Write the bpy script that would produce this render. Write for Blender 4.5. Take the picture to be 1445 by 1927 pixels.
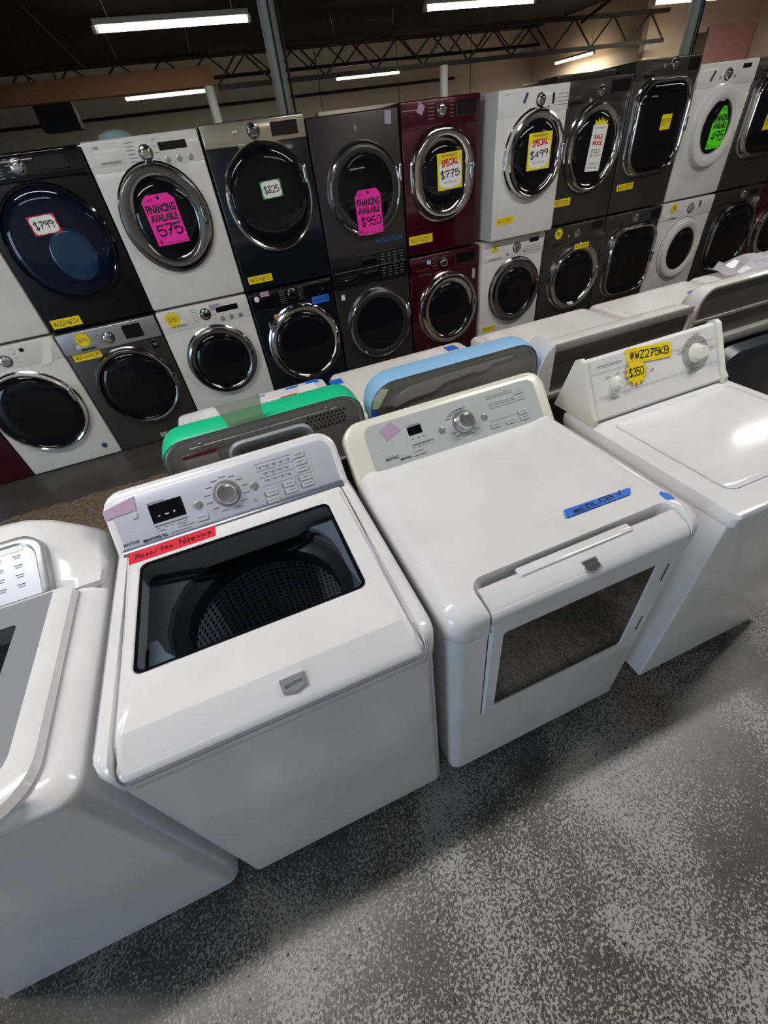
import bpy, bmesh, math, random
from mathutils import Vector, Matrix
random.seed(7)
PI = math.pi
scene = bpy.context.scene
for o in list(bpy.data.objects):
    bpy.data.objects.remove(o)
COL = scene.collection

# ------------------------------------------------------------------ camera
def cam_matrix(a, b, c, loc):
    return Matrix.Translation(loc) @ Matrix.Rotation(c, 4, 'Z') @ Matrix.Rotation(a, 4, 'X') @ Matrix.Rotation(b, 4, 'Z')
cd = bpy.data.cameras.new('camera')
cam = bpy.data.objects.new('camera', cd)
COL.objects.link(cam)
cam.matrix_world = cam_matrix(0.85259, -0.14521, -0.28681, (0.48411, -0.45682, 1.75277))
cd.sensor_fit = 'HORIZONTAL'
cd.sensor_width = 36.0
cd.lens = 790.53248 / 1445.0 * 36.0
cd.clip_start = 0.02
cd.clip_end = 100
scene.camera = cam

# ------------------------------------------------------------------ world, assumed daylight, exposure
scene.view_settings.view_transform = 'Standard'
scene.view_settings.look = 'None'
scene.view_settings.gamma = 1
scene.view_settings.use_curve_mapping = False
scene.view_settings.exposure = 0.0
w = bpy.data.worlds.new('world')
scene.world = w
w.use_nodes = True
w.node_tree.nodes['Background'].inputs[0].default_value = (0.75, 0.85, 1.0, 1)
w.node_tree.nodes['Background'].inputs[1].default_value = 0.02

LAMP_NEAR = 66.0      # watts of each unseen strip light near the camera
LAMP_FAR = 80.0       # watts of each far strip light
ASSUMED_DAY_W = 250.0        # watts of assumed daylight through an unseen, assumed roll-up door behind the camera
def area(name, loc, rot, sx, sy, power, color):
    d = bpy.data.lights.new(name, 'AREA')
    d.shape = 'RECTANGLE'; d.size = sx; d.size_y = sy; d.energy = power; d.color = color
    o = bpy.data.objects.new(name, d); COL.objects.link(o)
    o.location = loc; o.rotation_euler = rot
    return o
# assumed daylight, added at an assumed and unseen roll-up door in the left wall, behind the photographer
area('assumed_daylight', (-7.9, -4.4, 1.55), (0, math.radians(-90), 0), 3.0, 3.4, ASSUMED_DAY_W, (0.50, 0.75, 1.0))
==
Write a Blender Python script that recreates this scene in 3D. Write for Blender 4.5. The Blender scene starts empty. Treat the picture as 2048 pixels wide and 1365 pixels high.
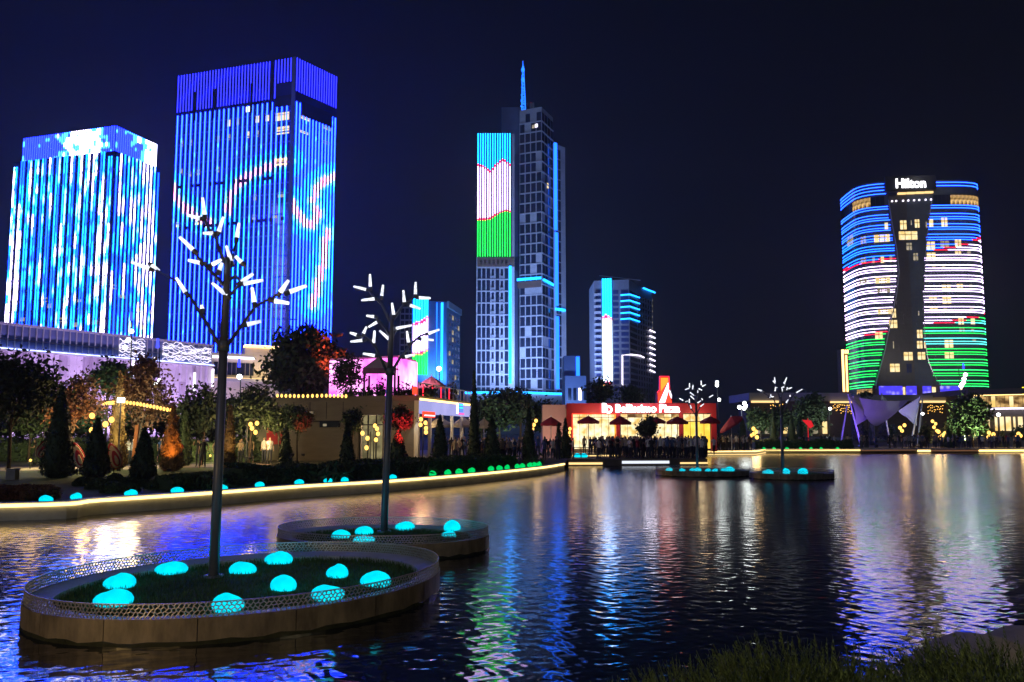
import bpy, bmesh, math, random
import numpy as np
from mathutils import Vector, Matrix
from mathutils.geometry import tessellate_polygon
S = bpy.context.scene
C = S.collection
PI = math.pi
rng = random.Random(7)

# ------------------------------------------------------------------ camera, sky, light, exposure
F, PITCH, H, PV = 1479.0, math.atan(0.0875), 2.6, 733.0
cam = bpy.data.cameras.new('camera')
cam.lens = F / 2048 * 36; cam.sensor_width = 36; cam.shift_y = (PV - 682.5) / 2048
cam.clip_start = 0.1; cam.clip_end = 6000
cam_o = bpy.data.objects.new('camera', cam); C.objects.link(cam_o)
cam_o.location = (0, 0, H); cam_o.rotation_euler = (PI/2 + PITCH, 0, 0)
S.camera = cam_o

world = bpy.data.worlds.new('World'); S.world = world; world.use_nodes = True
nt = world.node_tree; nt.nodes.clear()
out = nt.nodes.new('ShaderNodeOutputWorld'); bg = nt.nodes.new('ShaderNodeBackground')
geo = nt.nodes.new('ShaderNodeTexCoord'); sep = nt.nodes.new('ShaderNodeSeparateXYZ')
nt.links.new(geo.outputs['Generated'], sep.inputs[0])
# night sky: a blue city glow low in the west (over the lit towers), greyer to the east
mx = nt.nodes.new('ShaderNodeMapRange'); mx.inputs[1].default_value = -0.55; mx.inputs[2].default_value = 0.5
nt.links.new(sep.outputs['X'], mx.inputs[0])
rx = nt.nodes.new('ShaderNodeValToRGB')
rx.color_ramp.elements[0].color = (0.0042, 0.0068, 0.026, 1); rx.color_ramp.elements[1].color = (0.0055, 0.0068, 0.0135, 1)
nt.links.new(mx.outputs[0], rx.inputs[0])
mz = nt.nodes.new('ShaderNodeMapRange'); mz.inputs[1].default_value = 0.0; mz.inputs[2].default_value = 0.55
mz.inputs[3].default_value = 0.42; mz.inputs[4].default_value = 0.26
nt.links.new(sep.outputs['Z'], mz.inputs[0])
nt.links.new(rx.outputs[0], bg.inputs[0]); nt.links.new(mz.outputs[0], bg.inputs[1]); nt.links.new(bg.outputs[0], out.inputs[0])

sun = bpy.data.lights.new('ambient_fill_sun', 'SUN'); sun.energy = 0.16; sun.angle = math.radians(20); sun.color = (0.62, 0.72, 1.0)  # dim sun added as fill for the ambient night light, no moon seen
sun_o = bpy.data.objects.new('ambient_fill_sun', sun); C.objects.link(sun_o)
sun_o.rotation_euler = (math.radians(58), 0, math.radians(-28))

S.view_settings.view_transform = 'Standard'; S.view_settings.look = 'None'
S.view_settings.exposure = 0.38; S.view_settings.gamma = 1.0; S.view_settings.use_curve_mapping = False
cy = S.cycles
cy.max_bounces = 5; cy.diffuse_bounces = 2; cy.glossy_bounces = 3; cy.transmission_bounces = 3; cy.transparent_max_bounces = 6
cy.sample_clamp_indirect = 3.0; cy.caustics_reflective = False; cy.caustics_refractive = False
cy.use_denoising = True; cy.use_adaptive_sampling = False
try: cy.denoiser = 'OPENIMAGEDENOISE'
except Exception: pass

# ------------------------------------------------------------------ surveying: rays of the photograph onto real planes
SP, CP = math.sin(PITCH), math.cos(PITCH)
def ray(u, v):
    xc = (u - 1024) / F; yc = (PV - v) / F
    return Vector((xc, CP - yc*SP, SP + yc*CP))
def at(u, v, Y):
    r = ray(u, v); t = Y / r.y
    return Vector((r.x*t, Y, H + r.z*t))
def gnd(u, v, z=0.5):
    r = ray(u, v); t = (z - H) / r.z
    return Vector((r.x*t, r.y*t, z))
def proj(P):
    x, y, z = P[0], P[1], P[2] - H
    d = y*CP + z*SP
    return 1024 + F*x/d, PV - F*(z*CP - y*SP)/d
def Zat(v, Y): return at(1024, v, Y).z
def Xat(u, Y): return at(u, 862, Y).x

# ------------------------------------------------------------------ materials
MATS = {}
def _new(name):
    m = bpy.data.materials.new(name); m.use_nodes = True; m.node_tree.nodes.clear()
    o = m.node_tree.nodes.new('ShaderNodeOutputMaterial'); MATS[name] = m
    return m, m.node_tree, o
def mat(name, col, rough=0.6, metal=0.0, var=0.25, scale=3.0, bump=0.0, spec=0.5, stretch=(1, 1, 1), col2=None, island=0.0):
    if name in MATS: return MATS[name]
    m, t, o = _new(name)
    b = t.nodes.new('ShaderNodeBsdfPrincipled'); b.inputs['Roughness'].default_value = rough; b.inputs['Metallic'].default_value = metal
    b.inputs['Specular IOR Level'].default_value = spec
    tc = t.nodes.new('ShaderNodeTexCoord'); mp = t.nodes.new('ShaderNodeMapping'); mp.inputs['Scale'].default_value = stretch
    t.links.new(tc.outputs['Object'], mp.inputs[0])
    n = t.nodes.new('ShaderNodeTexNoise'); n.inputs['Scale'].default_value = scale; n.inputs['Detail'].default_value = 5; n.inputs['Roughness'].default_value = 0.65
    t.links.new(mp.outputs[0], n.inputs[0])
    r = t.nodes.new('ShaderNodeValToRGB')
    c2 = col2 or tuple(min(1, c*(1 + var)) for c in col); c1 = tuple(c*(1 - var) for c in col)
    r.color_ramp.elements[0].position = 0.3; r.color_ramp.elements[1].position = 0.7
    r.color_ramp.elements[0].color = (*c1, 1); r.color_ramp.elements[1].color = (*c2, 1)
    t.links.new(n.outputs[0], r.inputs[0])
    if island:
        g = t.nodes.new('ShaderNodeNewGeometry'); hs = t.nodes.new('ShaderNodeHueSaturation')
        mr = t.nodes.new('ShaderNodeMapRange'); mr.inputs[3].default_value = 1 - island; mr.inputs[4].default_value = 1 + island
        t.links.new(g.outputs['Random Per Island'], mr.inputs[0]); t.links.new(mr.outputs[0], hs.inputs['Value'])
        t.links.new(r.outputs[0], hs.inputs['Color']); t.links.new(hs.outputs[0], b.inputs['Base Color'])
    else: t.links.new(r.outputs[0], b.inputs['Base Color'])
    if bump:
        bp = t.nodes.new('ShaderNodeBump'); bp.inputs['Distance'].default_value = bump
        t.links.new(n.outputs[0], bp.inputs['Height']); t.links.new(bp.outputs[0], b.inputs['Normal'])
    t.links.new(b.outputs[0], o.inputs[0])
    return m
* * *
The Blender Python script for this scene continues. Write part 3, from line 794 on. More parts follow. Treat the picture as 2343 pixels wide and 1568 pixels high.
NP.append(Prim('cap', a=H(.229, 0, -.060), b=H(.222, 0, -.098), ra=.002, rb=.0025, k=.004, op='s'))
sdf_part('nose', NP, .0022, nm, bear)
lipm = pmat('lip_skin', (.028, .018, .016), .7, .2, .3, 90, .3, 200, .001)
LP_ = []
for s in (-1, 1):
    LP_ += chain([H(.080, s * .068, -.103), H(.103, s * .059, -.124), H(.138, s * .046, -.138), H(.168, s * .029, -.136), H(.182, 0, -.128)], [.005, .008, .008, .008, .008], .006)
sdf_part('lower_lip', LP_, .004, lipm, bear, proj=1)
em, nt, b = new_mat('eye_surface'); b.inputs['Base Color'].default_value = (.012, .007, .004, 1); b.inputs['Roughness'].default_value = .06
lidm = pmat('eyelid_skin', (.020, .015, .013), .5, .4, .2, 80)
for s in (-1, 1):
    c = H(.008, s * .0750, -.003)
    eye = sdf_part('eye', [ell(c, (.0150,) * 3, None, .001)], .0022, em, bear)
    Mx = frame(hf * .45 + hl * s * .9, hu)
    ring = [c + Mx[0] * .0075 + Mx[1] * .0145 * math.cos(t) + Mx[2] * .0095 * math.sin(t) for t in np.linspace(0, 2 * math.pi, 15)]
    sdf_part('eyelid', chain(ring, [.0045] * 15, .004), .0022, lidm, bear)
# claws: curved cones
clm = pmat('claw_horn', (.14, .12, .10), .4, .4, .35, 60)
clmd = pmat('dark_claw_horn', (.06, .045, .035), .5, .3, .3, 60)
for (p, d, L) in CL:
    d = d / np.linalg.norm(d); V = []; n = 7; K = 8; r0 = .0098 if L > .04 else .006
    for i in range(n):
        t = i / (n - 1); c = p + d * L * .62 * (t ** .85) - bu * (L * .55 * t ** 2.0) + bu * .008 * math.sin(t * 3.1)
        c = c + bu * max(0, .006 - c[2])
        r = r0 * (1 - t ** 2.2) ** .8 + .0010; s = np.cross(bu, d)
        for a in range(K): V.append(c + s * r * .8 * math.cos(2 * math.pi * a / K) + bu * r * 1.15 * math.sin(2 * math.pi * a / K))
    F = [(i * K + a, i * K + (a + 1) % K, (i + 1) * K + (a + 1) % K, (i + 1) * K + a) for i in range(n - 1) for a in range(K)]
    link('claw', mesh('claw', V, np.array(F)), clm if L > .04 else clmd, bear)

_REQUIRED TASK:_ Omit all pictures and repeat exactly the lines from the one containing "Write the bpy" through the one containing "scene.camera = cam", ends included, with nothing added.

_WRITTEN SOLUTION:_
Write the bpy script that would produce this render. Write for Blender 4.5. Take the picture to be 1445 by 1927 pixels.
import bpy, bmesh, math, random
from mathutils import Vector, Matrix
random.seed(7)
PI = math.pi
scene = bpy.context.scene
for o in list(bpy.data.objects):
    bpy.data.objects.remove(o)
COL = scene.collection

# ------------------------------------------------------------------ camera
def cam_matrix(a, b, c, loc):
    return Matrix.Translation(loc) @ Matrix.Rotation(c, 4, 'Z') @ Matrix.Rotation(a, 4, 'X') @ Matrix.Rotation(b, 4, 'Z')
cd = bpy.data.cameras.new('camera')
cam = bpy.data.objects.new('camera', cd)
COL.objects.link(cam)
cam.matrix_world = cam_matrix(0.85259, -0.14521, -0.28681, (0.48411, -0.45682, 1.75277))
cd.sensor_fit = 'HORIZONTAL'
cd.sensor_width = 36.0
cd.lens = 790.53248 / 1445.0 * 36.0
cd.clip_start = 0.02
cd.clip_end = 100
scene.camera = cam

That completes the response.